POSZUKIWACZE ZAGINIONEJ ARKI to świetnie skorojone kinow "nowej przygody". Reguły tego kina zawsze ustalała spółki Spielberg --Lucas. Obaj panowie to magicy kina,a trylogia o przygodach Indiana Jonesa to jedno z ich sztandarowych dzieł. Film ma świetne tempo narracji, kilka niezłych dowcipów i świetną obsadę....
Kolejne części nie miały już takiego klimatu. Nie miały także, tak ciekawie opowiedzianej historii w której wszystko zostałoby idealnie wywarzone. No i te niezapomniane momenty (a trochę ich było). Po prostu klasyk.

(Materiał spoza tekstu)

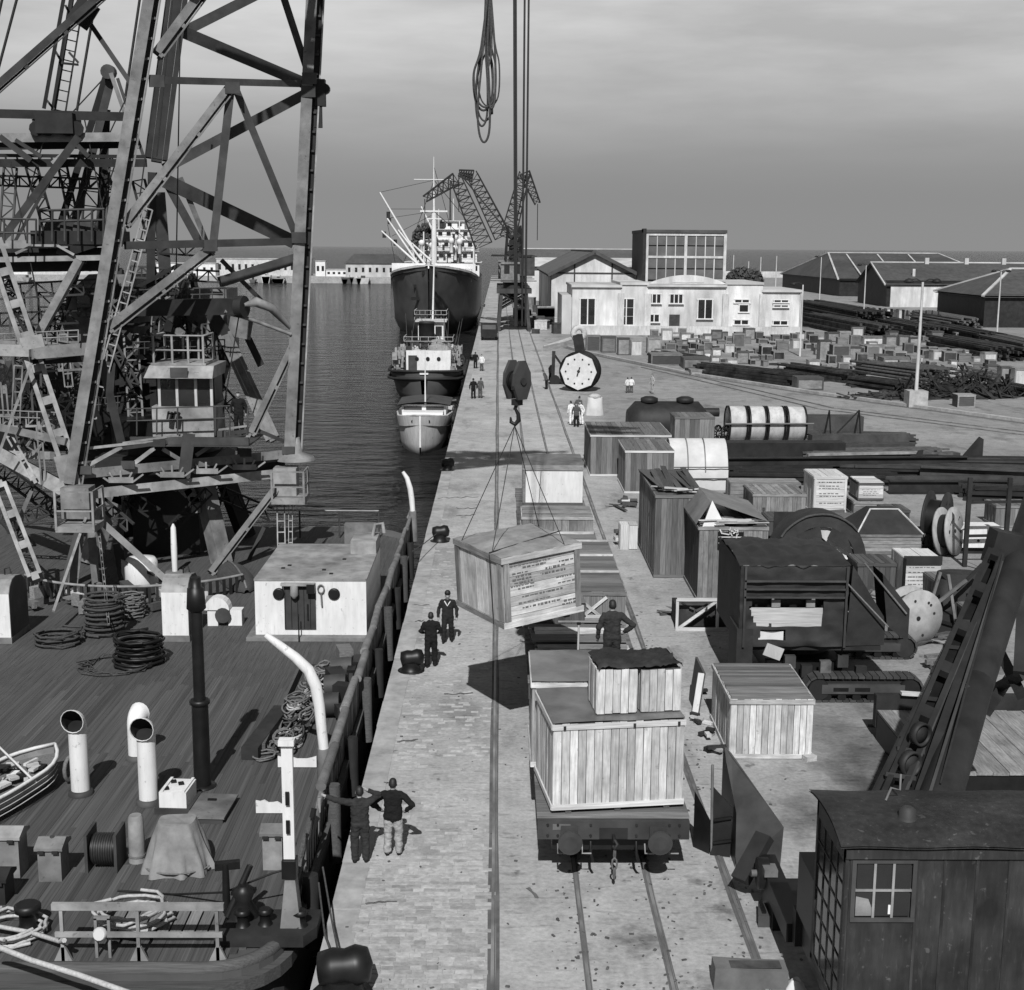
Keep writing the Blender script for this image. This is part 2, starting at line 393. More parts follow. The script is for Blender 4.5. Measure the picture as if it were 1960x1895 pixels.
# stone setts between the coping and the crane rail
sp = thing('sett_paving', 'worn stone sett paving between quay edge and left crane rail', 'paving', (-1.4, 30, 0)); sp['kind'] = 'structure'
rs = random.Random(11); row = 0; nset = 0; y = 20.4
bulk = MB(); SETTM = [plank_mesh(l, .125, .05, 'sett') for l in (.2, .24, .28, .32)]
while y < 62:
    x = -2.55 + rs.uniform(-.1, .05)
    while x < -.32:
        k = rs.randrange(4); ln = (.2, .24, .28, .32)[k]
        sink = -.012 + rs.uniform(-.007, .009)
        if y > 23: sink -= min(.0125, (y - 22.5) * .0024) + (.02 if rs.random() < min(.6, (y - 22) * .05) else 0)
        if nset < 300:
            o = bpy.data.objects.new('stone_sett', SETTM[k]); COL.objects.link(o); o.parent = sp
            o.matrix_parent_inverse = sp.matrix_basis.inverted()
            o.matrix_basis = Matrix.Translation((x + ln / 2, y, sink)) @ Matrix.Rotation(rs.uniform(-.03, .03), 4, 'Z') @ Matrix.Rotation(rs.uniform(-.03, .03), 4, 'X'); nset += 1
        elif sink > -.0245 and (y < 40 or rs.random() < .6):
            bulk.box((x + ln / 2, y, sink), (ln, .125, .05), Matrix.Rotation(rs.uniform(-.04, .04), 3, 'X') @ Matrix.Rotation(rs.uniform(-.03, .03), 3, 'Z'))
        x += ln + .010
    y += .146; row += 1
stuff(bulk.build('distant_setts', 'sett', sp, True))

def rail(name, label, x, y0=8, y1=420, gw=.15):
    t = thing(name, label, 'rail', (x, y0, 0)); t['kind'] = 'structure'
    r = random.Random(int(x * 100)); pts = []; n = 60
    g = MB(); yy = [y0 + (y1 - y0) * (i / n) ** 2 for i in range(n + 1)]
    lw = [gw / 2 + r.uniform(-.02, .03) for _ in yy]; rw = [gw / 2 + r.uniform(-.02, .03) for _ in yy]
    g.grid([[(x - lw[i], yy[i], .005), (x + rw[i], yy[i], .005)] for i in range(n + 1)], 0, False)
    g.build('groove', 'concrete_dark', t, True)
    m = MB(); m.bx(x - .03, x + .03, y0, y1, -.04, .02); m.bx(x + .05, x + .062, y0, y1, -.04, .012)
    m.build('rail_head', 'rail_steel', t, True)
rail('crane_rail', 'dark crane rail sunk in the quay between paving and wagons', -.05, gw=.2)
rail('track_rail', 'left rail of the track under the goods wagons', 1.60, gw=.14)
rail('track_rail', 'right rail of the track under the goods wagons', 3.035, gw=.14)
rail('crane_rail', 'dark crane rail right of the wagons beside the yard', 4.62, gw=.17)

# dirt and bits along the track
dm = MB(); rd = random.Random(5)
for i in range(900):
    y = 20 + rd.random() ** 2 * 26; x = rd.choice((1.6, 3.03, 4.62)) + rd.gauss(0, .3) if rd.random() < .7 else rd.uniform(-2.8, 8)
    s = rd.uniform(.01, .045); dm.box((x, y, s * .25), (s * rd.uniform(1, 2.5), s, s * .6), Matrix.Rotation(rd.uniform(0, 3), 3, 'Z'))
o = dm.build('loose_grit', 'rust'); stuff(o); tag(o, 'loose grit and chips scattered along the rails', 'grit')

def strip(m, p, q, wd, z0, z1):
    p = Vector((p.x, p.y, 0)); q = Vector((q.x, q.y, 0)); s = (q - p).cross(Vector((0, 0, 1))).normalized() * wd / 2
    m.prism([(p - s) + Vector((0, 0, z0)), (p + s) + Vector((0, 0, z0)), (q + s) + Vector((0, 0, z0)), (q - s) + Vector((0, 0, z0))], (0, 0, z1 - z0))
m = MB(); rcx = random.Random(15)
for (u0, v0, u1, v1) in ((838, 954, 916, 951), (873, 973, 913, 973), (873, 987, 910, 986), (788, 1160, 822, 1158), (795, 1190, 812, 1188), (760, 1420, 800, 1417), (735, 1500, 752, 1499), (1010, 1700, 1030, 1720), (850, 1330, 905, 1327), (700, 1730, 760, 1726)):
    n = 7; pts = [P(u0 + (u1 - u0) * i / n, v0 + (v1 - v0) * i / n + rcx.uniform(-1.5, 1.5)) for i in range(n + 1)]
    for i in range(n): strip(m, pts[i], pts[i + 1], rcx.uniform(.02, .09), .012, .018)
o = m.build('paving_cracks', 'concrete_dark'); tag(o, 'dark cracks and joints across the quay paving', 'cracks'); stuff(o)
kp = [P(u, v) for u, v in ((1080, 664), (1126, 676), (1322, 717), (1571, 755), (1960, 808), (2500, 880))]
m = MB()
for i in range(len(kp) - 1): strip(m, kp[i], kp[i + 1], .5, .001, .22)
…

gdy wybrałem sie nam do kina w G. Oliwie, do dzisiaj pamietam ten film tamtą projekcje , proukcja zdajsei Gulf & Western Co czy cos w tym rodzaju, mamo ile to czasu mineło a film nadal świetny.
Miałem 21 wiosen jak go obejrzałem w 1982 ? roku i jak dla mnie to zapoczątkował styl filmów podczas których nie ma kiedy wyjść do kibelka dlatego żadnego picia przed kinem
Właśnie na takei filmy powinno się chodzić do kina/oglądać na TV (kompie) w przerwach od "wielkich" produkcji - Ojciec Chrzestny itp.
Czysta, niczym niezmącona, niezobowiązująca rozrywka, w takcih kategoriach tarktujmy ten film i jako taki jest po prostu d.o.s.k.o.n.a.ł.y. !!
Film jest ciekawy i fajny, chociaż muszę przyznać, że spodziewałem się czegoś lepszego. Polecam!!! :D
Klasyka filmowa:) Jak go zobaczyłam to byłam pod wrażeniem...to był pierwszy film takiego typu który widziałam...wyobraźcie sobie moje zachwycenie!:)
Uwielbiam każdy film z serii Indiana Jones i nie mogę się już doczekać roku 2005 kiedy w kinach ukaże się czwarty film :)
swietny film. to wzor filmu pzrygodowego, krecony z pewnym dystansem i humorem. przywodzi mi troche filmy przygodowe z lat tzrydziestych, czterdziestych, taki swego rodzaju pastisz. szybkie tempo, fabula nie pozwala nam zla
jeden z lepszych o ile nie najlepszy film przygodowy, ponadczasowy w zasadzie można powiedzieć bo bawi już niejedno pokolenie; no i oczywiście harrison ford w roli głównej w ogóle plejada gwiazd po obu stronach kamery czyż może być lepsza reklama?:
Legenda kina przygodowego. Odswieżenie konwencji. Swoja drogą kto nazywa siebie samego imieniem psa?:)
To najlepsza (oczywiście oprócz Ojców chrzestnych) trylogia jaką kiedykolwiek nakręcono. W każdej części jest kilka momentów, które zapamiętuje się na gługo. Tutaj choćby wielka kula goniąca Indiego albo węże w piramidzie. Naprawdę świetne przygody i akcja. Klasyka kina przygodowego, która bije nawet Bonda.